╭─ EXTRACTED INFORMATION
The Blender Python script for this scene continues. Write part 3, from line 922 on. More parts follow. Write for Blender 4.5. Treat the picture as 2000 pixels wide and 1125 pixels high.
╰─
╭─ EXTRACTED INFORMATION
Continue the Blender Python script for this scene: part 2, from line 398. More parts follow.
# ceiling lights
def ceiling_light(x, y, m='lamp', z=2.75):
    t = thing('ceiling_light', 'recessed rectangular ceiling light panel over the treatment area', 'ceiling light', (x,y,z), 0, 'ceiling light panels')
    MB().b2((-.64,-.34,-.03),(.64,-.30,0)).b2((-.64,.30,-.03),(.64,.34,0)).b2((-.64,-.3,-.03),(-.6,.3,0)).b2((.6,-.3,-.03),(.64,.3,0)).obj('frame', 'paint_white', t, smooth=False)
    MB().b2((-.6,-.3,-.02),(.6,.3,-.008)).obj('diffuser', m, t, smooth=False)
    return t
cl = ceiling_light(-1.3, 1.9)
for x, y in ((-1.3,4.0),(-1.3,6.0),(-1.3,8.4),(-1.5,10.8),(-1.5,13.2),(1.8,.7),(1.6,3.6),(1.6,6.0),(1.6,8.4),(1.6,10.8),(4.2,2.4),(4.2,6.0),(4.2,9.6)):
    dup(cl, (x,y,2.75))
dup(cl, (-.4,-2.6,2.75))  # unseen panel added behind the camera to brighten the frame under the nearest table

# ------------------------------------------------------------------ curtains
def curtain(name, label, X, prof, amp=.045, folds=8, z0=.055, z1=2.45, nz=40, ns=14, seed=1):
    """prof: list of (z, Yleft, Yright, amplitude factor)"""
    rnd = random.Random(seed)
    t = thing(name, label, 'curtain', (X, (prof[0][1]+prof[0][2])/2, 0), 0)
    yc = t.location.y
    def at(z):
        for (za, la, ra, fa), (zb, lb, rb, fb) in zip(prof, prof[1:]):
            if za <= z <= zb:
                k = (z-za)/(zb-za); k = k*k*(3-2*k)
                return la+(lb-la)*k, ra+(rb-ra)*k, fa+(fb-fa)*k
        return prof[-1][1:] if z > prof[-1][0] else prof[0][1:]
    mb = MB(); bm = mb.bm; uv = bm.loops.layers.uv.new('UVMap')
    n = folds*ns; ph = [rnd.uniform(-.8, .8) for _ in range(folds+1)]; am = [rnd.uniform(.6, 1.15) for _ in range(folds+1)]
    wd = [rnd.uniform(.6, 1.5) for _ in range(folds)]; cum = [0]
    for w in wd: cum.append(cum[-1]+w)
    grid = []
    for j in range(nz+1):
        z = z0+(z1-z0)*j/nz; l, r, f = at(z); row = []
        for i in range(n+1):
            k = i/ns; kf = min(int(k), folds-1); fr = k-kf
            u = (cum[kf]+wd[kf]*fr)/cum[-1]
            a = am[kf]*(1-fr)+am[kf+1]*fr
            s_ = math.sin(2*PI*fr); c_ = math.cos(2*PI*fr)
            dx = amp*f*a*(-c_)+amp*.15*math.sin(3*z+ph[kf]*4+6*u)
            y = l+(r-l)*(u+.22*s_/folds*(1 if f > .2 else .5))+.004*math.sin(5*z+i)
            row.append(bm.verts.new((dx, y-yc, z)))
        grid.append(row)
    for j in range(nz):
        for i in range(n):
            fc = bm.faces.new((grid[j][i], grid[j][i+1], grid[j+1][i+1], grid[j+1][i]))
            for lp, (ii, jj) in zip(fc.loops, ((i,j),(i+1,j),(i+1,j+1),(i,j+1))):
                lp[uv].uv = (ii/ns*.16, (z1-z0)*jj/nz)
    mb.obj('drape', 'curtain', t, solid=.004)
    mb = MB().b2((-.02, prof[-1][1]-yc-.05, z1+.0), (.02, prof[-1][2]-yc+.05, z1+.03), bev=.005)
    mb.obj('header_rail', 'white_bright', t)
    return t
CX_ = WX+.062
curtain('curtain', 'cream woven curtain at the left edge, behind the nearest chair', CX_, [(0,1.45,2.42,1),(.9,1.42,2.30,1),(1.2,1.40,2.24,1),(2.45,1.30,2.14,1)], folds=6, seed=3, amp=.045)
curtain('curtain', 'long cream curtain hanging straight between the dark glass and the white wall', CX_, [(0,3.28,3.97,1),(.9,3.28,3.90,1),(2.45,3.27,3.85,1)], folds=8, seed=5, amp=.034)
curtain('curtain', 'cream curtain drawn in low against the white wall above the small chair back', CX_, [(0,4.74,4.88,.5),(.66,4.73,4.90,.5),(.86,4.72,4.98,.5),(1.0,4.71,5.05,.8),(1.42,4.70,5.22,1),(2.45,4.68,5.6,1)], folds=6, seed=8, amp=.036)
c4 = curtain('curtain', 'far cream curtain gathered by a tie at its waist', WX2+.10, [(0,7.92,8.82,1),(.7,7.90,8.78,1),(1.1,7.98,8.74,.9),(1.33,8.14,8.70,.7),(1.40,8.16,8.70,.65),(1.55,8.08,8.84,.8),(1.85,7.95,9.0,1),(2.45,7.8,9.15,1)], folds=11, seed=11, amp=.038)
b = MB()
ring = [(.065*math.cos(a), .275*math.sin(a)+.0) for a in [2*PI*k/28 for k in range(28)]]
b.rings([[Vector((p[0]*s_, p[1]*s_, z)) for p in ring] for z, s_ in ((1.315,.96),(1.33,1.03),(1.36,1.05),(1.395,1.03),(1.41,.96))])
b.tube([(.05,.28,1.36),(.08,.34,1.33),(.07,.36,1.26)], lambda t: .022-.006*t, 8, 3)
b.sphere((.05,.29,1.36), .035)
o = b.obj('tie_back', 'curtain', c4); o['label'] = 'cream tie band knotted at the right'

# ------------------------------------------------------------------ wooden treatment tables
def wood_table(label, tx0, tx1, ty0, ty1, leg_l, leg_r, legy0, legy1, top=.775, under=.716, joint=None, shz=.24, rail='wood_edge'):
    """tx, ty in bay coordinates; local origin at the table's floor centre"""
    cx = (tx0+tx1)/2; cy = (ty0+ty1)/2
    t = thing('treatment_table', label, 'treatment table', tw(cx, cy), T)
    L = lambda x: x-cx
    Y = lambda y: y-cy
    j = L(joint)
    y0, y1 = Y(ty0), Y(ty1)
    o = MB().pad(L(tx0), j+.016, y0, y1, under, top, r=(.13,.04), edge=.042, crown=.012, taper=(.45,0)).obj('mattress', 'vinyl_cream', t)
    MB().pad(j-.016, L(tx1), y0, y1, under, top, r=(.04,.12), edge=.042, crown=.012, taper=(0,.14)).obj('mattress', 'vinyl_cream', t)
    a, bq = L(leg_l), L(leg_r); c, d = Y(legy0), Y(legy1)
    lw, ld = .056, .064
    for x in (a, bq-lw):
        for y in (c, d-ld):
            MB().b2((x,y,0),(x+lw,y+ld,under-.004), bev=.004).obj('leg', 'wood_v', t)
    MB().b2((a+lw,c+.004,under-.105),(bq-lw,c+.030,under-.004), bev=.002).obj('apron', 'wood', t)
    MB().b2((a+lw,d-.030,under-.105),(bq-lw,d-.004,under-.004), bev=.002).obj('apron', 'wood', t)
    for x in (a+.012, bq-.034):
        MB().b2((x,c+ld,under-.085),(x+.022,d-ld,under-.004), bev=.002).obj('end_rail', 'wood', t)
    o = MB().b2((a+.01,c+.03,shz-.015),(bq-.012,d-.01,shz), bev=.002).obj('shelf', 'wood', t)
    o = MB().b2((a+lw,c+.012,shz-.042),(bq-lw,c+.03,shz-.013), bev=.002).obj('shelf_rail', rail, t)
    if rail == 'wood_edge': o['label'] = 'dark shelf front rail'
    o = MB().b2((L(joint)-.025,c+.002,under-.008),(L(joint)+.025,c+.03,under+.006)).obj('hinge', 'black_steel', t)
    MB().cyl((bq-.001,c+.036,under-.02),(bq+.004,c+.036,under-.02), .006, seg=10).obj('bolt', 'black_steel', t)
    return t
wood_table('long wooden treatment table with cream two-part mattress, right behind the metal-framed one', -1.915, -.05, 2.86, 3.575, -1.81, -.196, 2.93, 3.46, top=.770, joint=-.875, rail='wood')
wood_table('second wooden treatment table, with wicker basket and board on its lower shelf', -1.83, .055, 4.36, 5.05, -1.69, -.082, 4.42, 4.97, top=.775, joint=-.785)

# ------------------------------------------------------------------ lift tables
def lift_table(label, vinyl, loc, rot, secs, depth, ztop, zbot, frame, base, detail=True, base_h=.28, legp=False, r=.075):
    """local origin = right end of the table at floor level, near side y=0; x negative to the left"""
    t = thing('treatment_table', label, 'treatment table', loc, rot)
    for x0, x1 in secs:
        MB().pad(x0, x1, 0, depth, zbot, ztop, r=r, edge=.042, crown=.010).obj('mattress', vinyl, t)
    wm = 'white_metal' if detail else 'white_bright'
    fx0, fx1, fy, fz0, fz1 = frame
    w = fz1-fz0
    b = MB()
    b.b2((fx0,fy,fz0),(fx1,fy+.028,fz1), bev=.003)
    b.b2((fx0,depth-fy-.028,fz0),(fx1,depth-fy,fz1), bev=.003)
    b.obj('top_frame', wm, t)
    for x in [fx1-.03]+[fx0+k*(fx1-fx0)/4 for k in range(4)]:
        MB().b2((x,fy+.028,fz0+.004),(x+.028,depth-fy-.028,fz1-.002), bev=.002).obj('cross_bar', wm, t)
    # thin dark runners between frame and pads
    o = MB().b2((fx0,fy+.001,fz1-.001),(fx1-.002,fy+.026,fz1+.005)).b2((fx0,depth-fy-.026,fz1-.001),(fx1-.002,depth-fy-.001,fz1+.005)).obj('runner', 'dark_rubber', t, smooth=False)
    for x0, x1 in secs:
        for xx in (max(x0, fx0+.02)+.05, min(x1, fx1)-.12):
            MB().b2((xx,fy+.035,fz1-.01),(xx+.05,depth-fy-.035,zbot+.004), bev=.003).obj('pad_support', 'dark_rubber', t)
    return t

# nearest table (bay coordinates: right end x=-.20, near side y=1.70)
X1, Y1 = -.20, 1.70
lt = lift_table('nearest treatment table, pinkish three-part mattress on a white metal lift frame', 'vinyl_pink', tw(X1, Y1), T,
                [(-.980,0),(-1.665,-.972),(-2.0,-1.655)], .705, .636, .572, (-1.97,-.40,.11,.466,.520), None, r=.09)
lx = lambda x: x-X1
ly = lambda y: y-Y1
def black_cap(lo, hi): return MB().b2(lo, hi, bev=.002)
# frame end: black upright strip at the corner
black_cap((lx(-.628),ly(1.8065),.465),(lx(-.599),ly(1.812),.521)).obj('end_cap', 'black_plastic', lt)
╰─
╭─ EXTRACTED INFORMATION
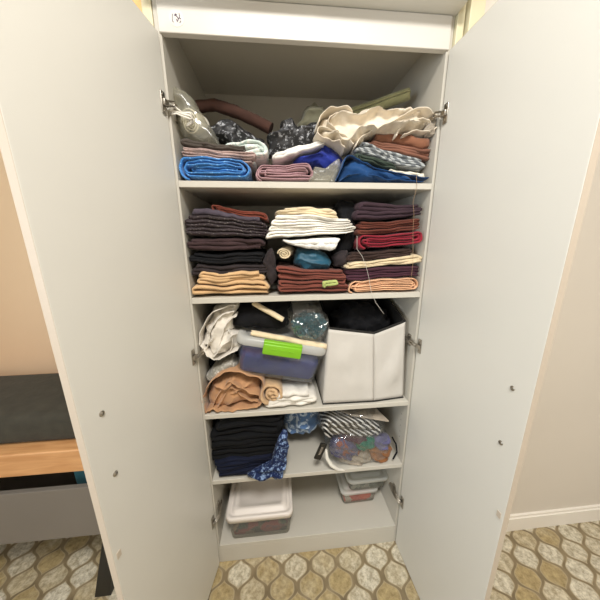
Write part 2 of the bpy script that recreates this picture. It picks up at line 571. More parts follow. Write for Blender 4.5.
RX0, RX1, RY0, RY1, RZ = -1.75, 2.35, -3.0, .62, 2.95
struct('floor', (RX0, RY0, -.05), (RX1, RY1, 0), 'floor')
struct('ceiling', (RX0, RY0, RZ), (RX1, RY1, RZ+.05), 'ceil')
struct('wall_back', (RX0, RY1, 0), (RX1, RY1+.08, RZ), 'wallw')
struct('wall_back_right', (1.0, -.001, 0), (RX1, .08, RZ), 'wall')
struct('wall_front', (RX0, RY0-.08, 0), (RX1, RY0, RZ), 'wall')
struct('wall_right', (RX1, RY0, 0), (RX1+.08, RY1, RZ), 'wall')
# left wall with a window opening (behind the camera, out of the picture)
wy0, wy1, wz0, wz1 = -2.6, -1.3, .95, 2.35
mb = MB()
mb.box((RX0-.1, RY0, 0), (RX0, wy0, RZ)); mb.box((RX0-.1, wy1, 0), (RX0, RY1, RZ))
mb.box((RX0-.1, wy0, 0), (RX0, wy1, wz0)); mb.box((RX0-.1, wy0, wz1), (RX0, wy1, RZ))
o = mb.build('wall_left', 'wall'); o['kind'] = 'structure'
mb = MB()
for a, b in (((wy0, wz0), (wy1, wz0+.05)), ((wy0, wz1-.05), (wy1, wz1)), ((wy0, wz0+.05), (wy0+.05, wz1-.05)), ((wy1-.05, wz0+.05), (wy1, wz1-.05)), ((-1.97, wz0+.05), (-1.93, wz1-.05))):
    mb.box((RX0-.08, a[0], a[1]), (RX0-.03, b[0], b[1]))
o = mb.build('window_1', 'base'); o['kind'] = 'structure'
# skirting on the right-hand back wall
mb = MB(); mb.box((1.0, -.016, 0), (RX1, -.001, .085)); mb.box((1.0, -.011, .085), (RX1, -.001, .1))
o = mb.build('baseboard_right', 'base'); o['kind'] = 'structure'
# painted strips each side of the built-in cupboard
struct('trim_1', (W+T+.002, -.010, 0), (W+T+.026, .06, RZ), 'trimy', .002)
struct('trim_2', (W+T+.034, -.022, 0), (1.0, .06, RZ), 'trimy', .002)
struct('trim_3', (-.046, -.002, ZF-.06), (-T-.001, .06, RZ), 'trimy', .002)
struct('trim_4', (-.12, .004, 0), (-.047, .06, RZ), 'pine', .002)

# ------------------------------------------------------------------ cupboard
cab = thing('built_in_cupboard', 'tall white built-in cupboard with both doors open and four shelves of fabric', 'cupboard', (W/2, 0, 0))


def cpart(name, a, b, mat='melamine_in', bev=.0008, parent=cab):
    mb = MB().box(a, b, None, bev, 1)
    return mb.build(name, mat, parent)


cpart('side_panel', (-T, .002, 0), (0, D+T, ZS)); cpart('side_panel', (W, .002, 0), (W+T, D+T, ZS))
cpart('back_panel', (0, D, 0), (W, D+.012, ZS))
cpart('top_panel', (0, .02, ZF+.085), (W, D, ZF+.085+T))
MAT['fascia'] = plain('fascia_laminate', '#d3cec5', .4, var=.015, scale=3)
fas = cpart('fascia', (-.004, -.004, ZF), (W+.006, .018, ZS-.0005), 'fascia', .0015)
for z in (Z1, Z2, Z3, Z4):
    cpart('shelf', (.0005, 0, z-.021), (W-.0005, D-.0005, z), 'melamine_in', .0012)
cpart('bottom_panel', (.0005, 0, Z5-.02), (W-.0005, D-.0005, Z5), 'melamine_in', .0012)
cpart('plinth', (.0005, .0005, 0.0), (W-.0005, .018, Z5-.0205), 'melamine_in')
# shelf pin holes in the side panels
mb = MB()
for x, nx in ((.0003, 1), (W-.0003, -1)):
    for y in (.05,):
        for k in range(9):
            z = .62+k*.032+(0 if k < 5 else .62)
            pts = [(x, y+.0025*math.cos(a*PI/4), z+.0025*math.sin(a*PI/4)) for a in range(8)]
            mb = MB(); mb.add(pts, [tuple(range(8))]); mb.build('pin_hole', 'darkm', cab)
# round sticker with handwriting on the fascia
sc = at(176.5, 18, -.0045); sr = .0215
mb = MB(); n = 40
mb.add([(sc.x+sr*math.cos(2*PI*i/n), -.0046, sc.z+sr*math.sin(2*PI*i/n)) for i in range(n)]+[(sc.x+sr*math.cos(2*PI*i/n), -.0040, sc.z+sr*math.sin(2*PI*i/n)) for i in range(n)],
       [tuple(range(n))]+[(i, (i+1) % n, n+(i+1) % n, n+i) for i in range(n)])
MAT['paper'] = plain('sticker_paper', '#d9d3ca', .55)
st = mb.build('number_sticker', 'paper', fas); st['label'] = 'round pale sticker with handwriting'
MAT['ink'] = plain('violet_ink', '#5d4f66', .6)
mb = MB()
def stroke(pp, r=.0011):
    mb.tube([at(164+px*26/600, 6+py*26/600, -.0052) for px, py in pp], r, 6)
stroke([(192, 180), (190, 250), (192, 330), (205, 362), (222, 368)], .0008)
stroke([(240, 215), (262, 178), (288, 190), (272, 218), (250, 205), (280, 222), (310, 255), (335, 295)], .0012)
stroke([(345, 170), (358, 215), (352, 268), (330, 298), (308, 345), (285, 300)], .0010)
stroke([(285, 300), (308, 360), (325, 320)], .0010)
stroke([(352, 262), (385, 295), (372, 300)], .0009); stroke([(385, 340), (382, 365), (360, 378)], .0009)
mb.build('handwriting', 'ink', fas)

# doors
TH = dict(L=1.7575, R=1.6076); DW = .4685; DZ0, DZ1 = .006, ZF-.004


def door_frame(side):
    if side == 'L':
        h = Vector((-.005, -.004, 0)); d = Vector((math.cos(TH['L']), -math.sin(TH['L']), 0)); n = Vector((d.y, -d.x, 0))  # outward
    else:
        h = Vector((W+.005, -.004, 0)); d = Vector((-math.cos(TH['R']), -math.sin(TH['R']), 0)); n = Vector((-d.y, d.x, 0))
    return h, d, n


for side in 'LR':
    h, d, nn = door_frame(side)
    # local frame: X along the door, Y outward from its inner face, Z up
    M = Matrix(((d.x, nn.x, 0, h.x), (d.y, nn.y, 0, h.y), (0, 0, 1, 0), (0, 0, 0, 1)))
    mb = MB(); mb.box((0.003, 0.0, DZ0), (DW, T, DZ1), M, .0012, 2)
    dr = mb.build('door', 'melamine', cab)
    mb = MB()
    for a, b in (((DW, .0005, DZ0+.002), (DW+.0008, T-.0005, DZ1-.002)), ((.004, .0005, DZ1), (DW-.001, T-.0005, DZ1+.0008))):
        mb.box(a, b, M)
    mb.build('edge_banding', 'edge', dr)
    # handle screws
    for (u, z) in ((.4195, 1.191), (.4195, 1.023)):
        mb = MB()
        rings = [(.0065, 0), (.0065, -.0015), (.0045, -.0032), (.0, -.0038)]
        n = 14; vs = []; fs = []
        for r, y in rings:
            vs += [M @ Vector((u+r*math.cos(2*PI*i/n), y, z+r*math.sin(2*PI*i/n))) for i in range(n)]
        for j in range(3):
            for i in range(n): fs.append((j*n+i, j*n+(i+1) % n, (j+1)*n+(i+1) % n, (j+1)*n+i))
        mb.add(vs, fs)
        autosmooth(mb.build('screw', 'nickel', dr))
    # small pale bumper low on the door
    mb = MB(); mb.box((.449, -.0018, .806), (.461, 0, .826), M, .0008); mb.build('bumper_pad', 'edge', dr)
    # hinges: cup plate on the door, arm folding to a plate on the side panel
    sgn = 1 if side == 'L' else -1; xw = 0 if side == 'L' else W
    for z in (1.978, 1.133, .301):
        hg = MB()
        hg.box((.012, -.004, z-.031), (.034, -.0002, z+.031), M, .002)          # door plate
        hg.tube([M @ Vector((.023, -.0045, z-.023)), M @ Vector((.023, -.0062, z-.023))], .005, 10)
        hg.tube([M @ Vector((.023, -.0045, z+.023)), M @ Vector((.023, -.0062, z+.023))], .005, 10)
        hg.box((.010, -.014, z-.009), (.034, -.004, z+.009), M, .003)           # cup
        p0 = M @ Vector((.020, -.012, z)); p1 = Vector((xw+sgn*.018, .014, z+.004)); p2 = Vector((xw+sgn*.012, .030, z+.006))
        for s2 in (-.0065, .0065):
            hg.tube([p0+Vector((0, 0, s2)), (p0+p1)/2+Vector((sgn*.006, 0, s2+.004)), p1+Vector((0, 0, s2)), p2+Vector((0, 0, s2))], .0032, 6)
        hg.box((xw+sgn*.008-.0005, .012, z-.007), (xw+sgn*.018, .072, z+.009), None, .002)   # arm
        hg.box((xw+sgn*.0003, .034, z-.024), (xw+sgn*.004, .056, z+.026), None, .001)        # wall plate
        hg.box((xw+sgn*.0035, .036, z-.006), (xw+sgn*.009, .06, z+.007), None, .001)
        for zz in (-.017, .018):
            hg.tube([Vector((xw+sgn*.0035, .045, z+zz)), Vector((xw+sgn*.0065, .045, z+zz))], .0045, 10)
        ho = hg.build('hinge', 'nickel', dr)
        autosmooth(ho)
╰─
TASK BRIEF:
Nothing but the lines from the line that contains "Continue the Blender" through the line that contains "dup(cl, (-.4,-2.6,2.75))" should be given again, each exactly as it stands, both ends included.

TASK SOLUTION:
Continue the Blender Python script for this scene: part 2, from line 398. More parts follow.
# ceiling lights
def ceiling_light(x, y, m='lamp', z=2.75):
    t = thing('ceiling_light', 'recessed rectangular ceiling light panel over the treatment area', 'ceiling light', (x,y,z), 0, 'ceiling light panels')
    MB().b2((-.64,-.34,-.03),(.64,-.30,0)).b2((-.64,.30,-.03),(.64,.34,0)).b2((-.64,-.3,-.03),(-.6,.3,0)).b2((.6,-.3,-.03),(.64,.3,0)).obj('frame', 'paint_white', t, smooth=False)
    MB().b2((-.6,-.3,-.02),(.6,.3,-.008)).obj('diffuser', m, t, smooth=False)
    return t
cl = ceiling_light(-1.3, 1.9)
for x, y in ((-1.3,4.0),(-1.3,6.0),(-1.3,8.4),(-1.5,10.8),(-1.5,13.2),(1.8,.7),(1.6,3.6),(1.6,6.0),(1.6,8.4),(1.6,10.8),(4.2,2.4),(4.2,6.0),(4.2,9.6)):
    dup(cl, (x,y,2.75))
dup(cl, (-.4,-2.6,2.75))  # unseen panel added behind the camera to brighten the frame under the nearest table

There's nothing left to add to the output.